Cher still had some UK hits in the interim and there were a pair of collaborations. She teamed up with Chrissie Hynde, Neneh Cherry, and Eric Clapton on a #1 hit cover of the Judds’ “Love Can Build A Bridge” for the UK charity Comic Relief.
Before this, there was a team-up with another unlikely duo. Beavis and Butthead had made their television debut earlier in 1993 and were all over the place. I remember moral panic about the show after a five-year-old named Austin Messner set fire to his mother’s mobile home killing his two-year-old sister. His mom alleged that her son had watched an episode of the show involving a fire-themed segment. Other neighbours claimed that the family didn’t have cable and had no way to view the program.
The show had to run a disclaimer telling kids not to imitate Beavis and Butthead. References to and including the word “fire” were pulled from subsequent episodes. To this day, Messner claims he never watched the show and never had. (For more on this, read here and here).
Beavis and Butthead was the biggest animated cultural phenomenon since The Simpsons a few years earlier. I wasn’t a big fan of the show as a kid, to be honest, I’m still not. Occasionally, one of their music video roasts will make me chuckle a bit. Their roasting of Nina Hagen’s “Hermann Heiss Er” is a classic. I was, however, and still am, a huge fan of the spin-off series Daria.
Interestingly, Daria was a complete 180 shift from Beavis and Butthead’s more silly antics. Series creator Mike Judge didn’t have any involvement, likely due to MTV having control over the spin-off and Judge being busy with King Of The Hill by that point.

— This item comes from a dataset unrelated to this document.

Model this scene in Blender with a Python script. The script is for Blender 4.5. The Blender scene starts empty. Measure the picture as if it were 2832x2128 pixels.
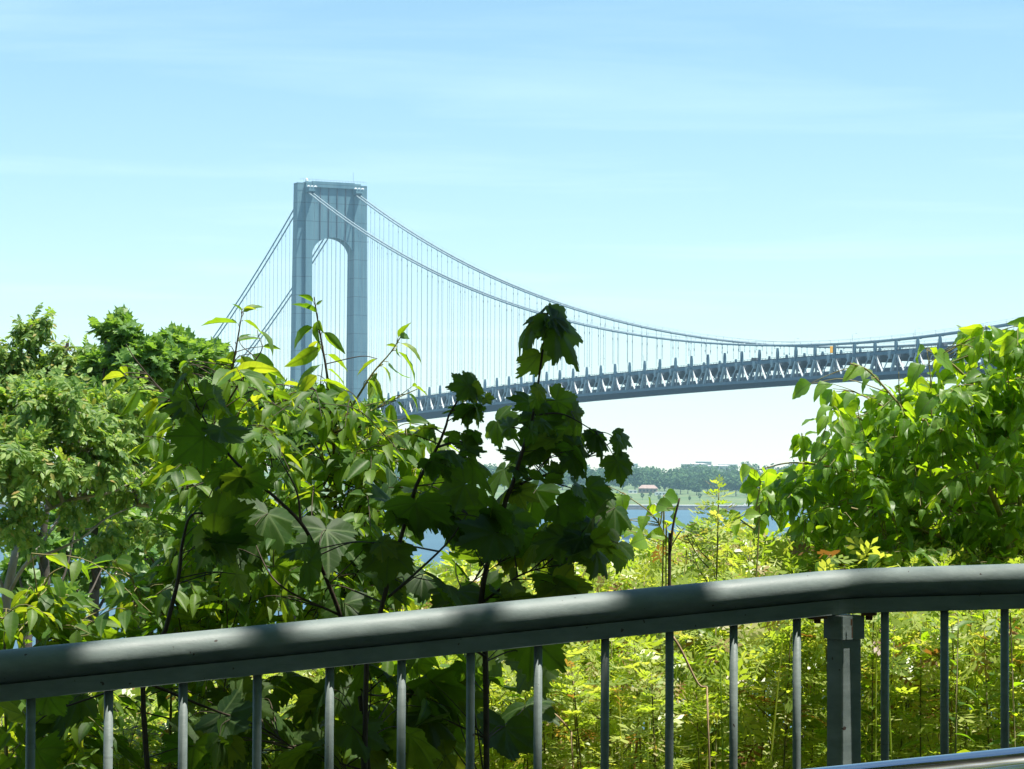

Beavis and Butthead caught on quickly and an album was recorded featuring the characters. This had been done a few years previously with The Simpsons. I haven’t heard “Do The Bart Man” in years, but it was all over TV and radio in Canada in the early 90’s. Someone at MTV had likely hoped Beavis and Butthead would have a similar success of their own.
As with The Simpsons Sing The Blues Album, The Beavis and Butthead Experience was also released on Geffen Records. Both albums were reasonably successful upon release, but I also recall both being cutout bin staples in my younger years.
For the big single, the duo teamed up with Cher for a cover of her signature “I Got You Babe”.
Cher’s cover with Beavis and Butthead featured a clip with the duo in a VR booth creating a dream girl. They end up making Cher and sing a duet with her while making fun of Sonny Bono and other aspects of Cher’s career.
It’s an amusing clip, but one of those songs that works better as a video than as a recording. This did get lots of play on TV in the 90s, but I get why that didn’t translate into a hit single. Novelty records from cartoons doing well on the charts were generally a UK phenomenon. Sure enough, it peaked at #35 over there.
Cher would have one more minor hit in 1996 with “One By One” but it wasn’t until 1998’s surprise hit “Believe” that she climbed her way back to the top.
As for Beavis and Butthead, they recently had a comeback of their own when MTV revived the series in 2022.
Next Week: TBA
I do recall this version. I guess it was a play to help her regain a youthful audience. Fortunately she came back bigger and better with the "Believe" album.
Much Music played the *daylights* out of this. Seemed like it was always on.